DATASET EXCERPT:
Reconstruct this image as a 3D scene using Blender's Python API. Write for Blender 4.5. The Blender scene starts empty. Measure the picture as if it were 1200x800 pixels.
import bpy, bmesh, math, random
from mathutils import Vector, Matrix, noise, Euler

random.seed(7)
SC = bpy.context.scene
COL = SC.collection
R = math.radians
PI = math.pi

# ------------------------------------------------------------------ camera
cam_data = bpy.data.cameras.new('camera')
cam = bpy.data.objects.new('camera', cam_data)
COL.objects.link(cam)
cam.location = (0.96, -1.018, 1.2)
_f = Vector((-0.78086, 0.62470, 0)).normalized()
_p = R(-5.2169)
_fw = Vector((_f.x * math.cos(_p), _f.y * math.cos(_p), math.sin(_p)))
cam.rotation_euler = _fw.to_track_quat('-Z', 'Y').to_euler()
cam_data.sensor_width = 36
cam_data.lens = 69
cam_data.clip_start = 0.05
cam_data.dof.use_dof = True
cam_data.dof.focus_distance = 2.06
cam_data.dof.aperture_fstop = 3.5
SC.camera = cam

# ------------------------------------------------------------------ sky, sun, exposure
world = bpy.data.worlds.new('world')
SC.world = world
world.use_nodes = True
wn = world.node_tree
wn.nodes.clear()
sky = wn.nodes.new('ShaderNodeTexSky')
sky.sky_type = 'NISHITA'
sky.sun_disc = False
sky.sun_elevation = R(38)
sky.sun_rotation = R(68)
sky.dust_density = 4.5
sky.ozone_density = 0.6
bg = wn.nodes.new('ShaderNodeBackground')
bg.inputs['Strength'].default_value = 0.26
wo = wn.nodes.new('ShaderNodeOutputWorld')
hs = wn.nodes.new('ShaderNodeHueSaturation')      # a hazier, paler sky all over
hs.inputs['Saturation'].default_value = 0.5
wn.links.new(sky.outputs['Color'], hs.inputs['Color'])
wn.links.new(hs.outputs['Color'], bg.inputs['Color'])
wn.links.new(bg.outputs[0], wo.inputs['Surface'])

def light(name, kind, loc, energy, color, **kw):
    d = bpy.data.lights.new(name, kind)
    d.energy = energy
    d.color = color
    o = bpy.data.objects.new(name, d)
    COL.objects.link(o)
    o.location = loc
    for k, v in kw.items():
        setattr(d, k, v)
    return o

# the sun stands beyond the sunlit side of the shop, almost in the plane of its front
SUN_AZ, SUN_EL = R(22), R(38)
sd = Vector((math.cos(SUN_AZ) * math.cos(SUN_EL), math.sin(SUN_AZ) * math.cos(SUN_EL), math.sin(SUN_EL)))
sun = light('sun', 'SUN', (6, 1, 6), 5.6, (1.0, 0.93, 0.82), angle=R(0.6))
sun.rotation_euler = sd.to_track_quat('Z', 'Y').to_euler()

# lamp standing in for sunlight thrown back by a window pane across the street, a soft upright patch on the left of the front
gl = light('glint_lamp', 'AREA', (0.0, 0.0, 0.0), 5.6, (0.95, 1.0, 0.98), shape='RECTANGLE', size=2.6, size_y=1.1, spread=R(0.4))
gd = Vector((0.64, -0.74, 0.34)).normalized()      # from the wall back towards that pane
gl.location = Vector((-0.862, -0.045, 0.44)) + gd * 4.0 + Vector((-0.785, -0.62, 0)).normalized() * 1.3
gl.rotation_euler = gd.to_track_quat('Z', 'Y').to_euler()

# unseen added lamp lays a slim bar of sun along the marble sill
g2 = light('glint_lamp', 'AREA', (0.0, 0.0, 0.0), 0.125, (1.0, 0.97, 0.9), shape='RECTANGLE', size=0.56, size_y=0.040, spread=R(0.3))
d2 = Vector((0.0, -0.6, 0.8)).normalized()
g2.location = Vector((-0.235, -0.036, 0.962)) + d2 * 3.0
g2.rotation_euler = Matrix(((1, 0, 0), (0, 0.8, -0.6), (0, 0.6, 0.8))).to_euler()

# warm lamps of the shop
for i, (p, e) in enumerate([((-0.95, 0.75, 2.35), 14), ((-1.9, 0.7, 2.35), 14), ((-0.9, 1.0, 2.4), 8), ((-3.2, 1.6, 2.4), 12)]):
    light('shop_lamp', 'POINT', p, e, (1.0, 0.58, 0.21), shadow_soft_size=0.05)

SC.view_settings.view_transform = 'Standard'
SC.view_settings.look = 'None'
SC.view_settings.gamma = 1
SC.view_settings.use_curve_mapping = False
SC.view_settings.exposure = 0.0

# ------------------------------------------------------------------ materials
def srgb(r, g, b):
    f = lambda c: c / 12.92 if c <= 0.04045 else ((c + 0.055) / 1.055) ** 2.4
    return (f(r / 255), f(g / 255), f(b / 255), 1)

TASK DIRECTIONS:
Quote exactly the first line of the data and every line after it through the one holding "PI = math.pi".

SOLUTION:
Reconstruct this image as a 3D scene using Blender's Python API. Write for Blender 4.5. The Blender scene starts empty. Measure the picture as if it were 1200x800 pixels.
import bpy, bmesh, math, random
from mathutils import Vector, Matrix, noise, Euler

random.seed(7)
SC = bpy.context.scene
COL = SC.collection
R = math.radians
PI = math.pi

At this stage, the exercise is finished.